Tuesday, November 11, 2014

Bite the Pillow: Six on Sex by Philip Mackenzie, Jr

Bite the Pillow: Six on Sex
Review by AB Gayle
A solid 5 stars for the first story.

After an overdose of mm romance, it was great reading more believable scenarios of young gay men as friends, lovers, enemies, frenemies who hang out together despite their faults and foibles. In their world, sex is an extension of themselves and can be good and bad at the same time.
I wondered if I would ever enjoy fucking, because it seemed like nothing but pain. But falling asleep made it worth every inch he forced into me.
Doesn't that tell you about how lonely he must have felt at night alone in bed before that encounter?

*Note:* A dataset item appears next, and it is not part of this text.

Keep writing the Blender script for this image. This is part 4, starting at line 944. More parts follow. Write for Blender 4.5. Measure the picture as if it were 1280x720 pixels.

I'll add to this review later as some of these stories need thinking about. Since reading it, I discovered that the first one is autobiographical and that alone makes it worth a reread. I loved this bit:
I was scared of what I wanted.
Because wanting to have sex with another man is what makes men gay. But this admission was immediately followed by a desire for everyone around him to disappear, even to the extent of killing them off mentally to allow the freedom to explore this longing which:
I didn’t want to know that that was what I wanted.
On the surface, these are six stories about gay sex, so the sex is important, not just for how wonderful it makes the character feel (or not as the case may be) but because it just “is.”
Sex was penance for lying and payment for safety, and when I got caught I did it again, and again. Until it stopped working, and I found myself again chasing the blue flame acorss the horizon.
Underneath the description of this physicality, the writer subtly explores the relationships and reasons behind the couplings, giving readers an insight into what gay men faced on a day to day basis. But in the first one, it is up to the reader to interpret what is not said as much as what is said. Each encounter is a story in itself.

He builds on these real encounters in the stories that follow. Using the characters and probably giving the essence of the individuals or relationships, if not the facts.

The first, though, is pure poetry.
Along the silent paths of years I returned to the fires, and to the men who light them. We are older, and our passion is more complex and less easily tossed aside. We have worked and earned the right to ask for what we want.
Era is everything when reading gay fiction. Until recently, society's attitude to homosexuality forged fear, frustration and confusion in the minds of men who "discovered" they were gay. They hung out together even if they had nothing else in common because like-minded men were the only people they trusted.

Although no time frame is given, I suspect many of these stories were set twenty or thirty years ago. There is none of the current acceptance by either society or gay men themselves at discovering they are gay.
Desire is a mirror and I am nothing or no one without its reflection.
This line conjures up images of someone still coming to terms with who he is. Seeing this love for men as being vital to his being, but a part of him wistfully rejecting that notion. The current "gay man" refuses to let himself be defined by his gayness and fights against that classification. He is more than who he chooses to have sex with. In those days a "gay man" often had little choice and questioned why he made that particular choice and why some encounters that shouldn't have worked did and others which should have worked didn't.

This confusion was touching and possibly due as much to age and a lack of positive role models. Not really knowing what or who you want because you're not yet sure who you are.

The book is worth reading just for the first section alone. I loved the images the segments conjured up in my mind.